** begin Stored data **

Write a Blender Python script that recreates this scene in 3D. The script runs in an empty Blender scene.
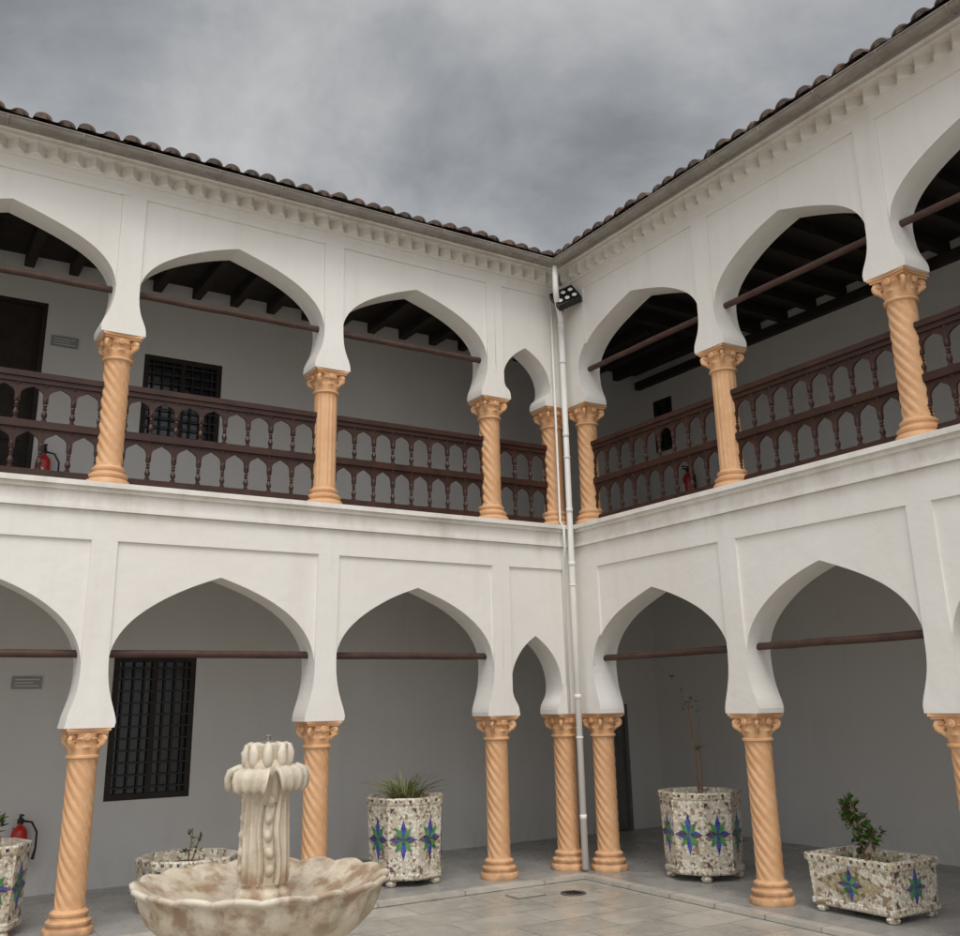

** end Stored data **
** begin Stored data **

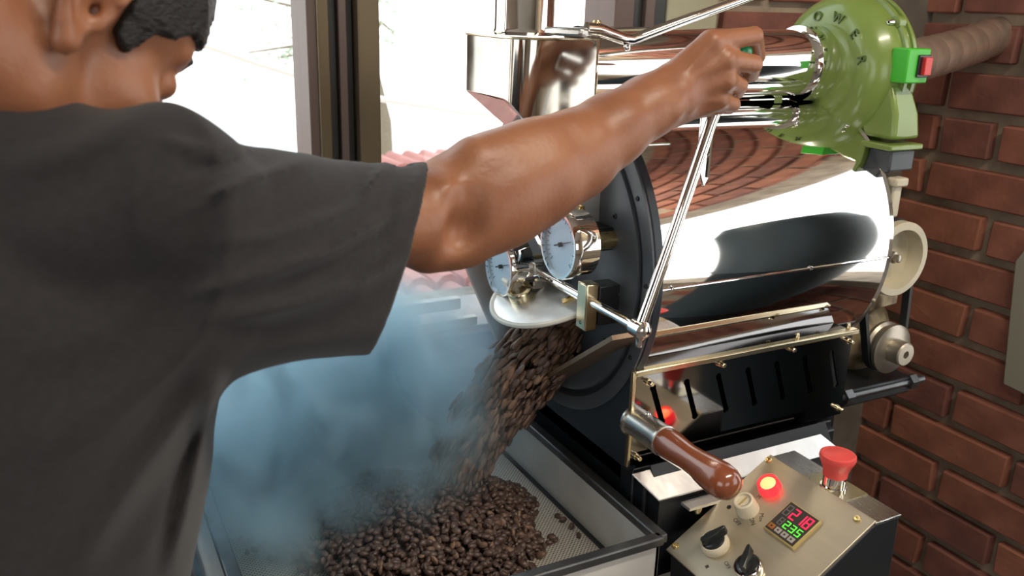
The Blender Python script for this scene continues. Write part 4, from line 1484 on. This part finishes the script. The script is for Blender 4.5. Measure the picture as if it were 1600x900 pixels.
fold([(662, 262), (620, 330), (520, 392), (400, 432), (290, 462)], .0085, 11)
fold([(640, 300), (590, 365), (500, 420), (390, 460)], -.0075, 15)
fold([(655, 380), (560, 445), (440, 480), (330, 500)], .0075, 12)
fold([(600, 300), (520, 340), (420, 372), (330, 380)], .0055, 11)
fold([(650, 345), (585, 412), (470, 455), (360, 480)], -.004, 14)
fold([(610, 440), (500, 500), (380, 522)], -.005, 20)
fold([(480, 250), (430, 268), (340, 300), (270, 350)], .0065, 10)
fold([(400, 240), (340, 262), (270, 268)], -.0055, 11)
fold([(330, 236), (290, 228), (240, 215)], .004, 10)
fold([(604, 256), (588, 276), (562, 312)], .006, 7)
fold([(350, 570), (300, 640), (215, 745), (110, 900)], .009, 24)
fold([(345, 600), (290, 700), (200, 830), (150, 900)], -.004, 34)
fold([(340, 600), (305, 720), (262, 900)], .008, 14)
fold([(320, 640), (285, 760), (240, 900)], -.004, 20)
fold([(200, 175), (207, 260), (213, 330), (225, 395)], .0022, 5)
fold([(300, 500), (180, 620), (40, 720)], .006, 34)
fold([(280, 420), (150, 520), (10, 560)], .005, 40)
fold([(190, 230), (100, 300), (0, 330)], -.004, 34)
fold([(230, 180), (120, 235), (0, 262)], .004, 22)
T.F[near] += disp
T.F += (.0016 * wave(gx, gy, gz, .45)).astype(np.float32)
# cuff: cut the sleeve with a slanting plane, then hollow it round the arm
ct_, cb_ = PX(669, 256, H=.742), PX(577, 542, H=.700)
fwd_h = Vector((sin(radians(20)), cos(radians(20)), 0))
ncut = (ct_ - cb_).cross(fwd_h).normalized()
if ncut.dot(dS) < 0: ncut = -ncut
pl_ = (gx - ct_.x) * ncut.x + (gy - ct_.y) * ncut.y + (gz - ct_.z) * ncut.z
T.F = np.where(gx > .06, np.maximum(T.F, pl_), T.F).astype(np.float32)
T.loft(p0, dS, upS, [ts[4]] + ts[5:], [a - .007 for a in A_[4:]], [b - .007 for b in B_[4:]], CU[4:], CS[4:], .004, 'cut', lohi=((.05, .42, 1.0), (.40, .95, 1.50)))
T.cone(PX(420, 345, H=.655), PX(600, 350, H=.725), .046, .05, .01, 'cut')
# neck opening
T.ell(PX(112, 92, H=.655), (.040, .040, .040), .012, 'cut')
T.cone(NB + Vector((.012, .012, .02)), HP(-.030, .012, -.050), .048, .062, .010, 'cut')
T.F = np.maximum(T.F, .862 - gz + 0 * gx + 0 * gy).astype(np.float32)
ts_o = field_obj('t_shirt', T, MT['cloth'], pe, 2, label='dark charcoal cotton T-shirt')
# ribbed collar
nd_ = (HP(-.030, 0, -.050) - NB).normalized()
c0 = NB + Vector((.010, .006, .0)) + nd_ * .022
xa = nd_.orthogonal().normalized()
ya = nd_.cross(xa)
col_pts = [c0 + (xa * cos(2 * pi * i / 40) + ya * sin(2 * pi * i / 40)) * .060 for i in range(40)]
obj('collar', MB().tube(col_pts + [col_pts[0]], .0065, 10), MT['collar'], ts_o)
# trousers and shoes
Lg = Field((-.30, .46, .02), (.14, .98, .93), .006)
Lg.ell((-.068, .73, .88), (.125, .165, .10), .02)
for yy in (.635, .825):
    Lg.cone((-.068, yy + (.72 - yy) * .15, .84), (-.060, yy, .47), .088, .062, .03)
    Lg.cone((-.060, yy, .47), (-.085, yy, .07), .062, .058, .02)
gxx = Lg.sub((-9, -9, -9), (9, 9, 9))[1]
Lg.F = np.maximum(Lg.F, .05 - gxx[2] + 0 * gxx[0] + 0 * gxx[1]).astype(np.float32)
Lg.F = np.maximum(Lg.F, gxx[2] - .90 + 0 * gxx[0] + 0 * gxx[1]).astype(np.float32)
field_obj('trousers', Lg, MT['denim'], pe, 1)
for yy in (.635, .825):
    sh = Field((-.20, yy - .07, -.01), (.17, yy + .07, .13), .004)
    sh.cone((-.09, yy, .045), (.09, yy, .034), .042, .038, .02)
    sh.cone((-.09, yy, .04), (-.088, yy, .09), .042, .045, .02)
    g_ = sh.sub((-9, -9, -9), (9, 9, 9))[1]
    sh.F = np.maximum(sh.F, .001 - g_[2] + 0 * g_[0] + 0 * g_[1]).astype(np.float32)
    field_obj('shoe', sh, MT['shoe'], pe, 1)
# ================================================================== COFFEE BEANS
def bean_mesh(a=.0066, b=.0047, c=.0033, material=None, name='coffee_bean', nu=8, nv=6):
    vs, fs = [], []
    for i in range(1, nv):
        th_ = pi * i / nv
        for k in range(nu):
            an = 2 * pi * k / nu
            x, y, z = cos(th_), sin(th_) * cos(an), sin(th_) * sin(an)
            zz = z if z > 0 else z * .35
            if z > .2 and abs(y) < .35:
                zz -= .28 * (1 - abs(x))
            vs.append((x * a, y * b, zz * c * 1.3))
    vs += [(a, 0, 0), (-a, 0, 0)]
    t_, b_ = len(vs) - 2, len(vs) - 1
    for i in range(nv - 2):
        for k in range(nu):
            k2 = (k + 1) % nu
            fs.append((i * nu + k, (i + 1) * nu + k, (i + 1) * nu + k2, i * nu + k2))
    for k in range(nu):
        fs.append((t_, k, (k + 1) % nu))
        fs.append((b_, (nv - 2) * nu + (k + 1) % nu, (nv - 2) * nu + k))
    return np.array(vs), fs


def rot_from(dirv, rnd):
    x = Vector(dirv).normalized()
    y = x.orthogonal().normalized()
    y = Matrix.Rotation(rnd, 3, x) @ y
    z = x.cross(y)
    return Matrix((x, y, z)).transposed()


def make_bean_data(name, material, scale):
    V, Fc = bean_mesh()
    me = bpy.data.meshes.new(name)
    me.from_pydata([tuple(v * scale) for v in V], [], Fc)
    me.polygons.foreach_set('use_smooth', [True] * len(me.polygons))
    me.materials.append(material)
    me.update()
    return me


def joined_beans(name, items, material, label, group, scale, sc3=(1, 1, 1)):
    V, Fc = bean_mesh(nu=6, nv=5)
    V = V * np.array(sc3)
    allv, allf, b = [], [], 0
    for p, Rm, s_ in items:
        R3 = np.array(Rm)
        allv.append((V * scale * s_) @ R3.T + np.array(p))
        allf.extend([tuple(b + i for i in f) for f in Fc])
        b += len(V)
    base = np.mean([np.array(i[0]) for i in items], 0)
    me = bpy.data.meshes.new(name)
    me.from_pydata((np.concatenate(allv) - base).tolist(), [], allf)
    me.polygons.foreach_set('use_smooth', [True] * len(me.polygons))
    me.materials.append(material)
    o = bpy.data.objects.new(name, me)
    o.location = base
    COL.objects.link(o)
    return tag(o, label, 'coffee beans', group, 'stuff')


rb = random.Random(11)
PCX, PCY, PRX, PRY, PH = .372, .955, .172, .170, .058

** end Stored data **

## Given instruction
Report how many lines hold the string "Python", giving the number and nothing else.

## Correct output
2